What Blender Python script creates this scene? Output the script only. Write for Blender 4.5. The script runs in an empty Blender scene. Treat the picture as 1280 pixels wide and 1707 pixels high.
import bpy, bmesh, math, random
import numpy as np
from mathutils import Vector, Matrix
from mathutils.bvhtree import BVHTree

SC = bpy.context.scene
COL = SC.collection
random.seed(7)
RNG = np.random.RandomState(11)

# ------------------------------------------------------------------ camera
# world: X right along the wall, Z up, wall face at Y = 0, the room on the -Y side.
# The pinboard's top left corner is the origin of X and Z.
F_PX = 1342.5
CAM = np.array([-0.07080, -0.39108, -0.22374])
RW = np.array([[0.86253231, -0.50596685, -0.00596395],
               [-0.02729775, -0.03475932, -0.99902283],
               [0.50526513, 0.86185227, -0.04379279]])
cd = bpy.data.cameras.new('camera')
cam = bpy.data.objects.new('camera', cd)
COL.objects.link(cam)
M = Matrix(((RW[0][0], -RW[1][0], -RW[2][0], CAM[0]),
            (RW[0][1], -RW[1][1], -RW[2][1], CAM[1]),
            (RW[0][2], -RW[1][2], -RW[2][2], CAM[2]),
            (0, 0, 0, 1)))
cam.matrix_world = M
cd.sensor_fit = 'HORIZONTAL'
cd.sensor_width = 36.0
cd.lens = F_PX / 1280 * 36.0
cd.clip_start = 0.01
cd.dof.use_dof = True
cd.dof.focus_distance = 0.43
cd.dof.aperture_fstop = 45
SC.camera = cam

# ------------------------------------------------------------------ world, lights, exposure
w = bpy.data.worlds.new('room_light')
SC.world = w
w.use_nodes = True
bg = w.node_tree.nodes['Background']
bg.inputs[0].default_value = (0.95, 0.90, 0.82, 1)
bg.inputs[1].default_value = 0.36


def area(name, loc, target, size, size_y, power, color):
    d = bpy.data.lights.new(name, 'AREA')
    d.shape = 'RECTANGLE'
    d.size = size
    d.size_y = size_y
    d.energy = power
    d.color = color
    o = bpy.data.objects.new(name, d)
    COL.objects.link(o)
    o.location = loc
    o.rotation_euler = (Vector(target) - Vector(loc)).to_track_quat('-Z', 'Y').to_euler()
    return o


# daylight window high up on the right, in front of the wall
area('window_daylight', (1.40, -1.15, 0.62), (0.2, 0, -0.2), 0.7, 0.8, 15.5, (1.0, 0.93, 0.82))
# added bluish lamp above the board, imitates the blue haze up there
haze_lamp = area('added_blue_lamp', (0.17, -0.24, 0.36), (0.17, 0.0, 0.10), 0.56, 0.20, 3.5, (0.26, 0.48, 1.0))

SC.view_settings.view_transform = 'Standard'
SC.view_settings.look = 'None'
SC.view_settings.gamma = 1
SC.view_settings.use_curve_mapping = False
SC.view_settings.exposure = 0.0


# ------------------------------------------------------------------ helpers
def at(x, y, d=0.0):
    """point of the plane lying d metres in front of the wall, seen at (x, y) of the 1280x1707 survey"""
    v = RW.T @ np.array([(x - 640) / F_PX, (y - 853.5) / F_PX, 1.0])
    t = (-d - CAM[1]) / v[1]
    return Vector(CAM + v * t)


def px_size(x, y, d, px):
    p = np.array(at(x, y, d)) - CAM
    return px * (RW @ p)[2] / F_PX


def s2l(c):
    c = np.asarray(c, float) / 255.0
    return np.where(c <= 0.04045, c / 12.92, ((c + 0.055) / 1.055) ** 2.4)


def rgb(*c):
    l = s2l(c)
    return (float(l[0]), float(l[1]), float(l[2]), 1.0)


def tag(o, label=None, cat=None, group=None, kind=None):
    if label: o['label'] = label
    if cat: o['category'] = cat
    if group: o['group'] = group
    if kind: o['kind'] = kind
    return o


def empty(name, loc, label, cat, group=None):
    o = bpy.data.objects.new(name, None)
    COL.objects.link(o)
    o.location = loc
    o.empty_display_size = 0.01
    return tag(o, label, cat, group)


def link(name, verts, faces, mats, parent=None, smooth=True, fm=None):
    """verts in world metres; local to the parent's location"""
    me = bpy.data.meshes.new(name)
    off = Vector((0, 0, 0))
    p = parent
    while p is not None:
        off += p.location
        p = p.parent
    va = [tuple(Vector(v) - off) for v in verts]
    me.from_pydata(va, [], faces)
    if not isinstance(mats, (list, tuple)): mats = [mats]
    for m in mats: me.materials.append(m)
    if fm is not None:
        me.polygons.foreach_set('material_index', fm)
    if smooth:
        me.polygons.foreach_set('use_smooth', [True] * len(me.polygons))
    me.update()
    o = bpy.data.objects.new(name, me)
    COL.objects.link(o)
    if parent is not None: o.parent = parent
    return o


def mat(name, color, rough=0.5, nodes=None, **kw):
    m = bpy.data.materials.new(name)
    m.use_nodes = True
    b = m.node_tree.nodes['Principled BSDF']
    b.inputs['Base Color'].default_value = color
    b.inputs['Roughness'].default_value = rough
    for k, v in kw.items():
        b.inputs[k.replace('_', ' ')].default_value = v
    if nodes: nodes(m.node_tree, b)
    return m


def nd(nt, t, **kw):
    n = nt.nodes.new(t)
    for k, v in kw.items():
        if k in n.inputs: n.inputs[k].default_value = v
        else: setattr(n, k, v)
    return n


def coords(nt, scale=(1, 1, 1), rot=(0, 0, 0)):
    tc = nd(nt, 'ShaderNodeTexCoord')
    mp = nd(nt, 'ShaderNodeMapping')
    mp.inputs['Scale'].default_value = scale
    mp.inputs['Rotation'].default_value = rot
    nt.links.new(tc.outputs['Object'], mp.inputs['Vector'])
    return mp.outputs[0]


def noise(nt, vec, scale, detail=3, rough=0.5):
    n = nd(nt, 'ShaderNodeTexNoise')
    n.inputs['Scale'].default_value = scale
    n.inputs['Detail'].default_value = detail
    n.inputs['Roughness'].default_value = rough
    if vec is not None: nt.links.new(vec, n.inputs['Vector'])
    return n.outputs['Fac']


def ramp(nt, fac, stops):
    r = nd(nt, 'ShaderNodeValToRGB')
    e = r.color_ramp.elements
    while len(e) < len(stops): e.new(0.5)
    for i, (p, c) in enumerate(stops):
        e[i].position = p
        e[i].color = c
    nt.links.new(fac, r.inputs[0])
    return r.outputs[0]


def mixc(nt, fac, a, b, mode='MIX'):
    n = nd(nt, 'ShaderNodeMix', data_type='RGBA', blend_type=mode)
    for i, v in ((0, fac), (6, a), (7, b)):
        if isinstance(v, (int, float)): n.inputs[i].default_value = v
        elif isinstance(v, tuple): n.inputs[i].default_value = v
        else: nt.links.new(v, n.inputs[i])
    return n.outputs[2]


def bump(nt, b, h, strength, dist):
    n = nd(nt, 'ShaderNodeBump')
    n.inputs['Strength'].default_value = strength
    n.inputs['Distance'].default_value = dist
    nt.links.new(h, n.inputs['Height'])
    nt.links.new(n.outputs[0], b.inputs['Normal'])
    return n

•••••

Task to complete
Return all the lines that contain the string "scene".

Task result
What Blender Python script creates this scene? Output the script only. Write for Blender 4.5. The script runs in an empty Blender scene. Treat the picture as 1280 pixels wide and 1707 pixels high.
SC = bpy.context.scene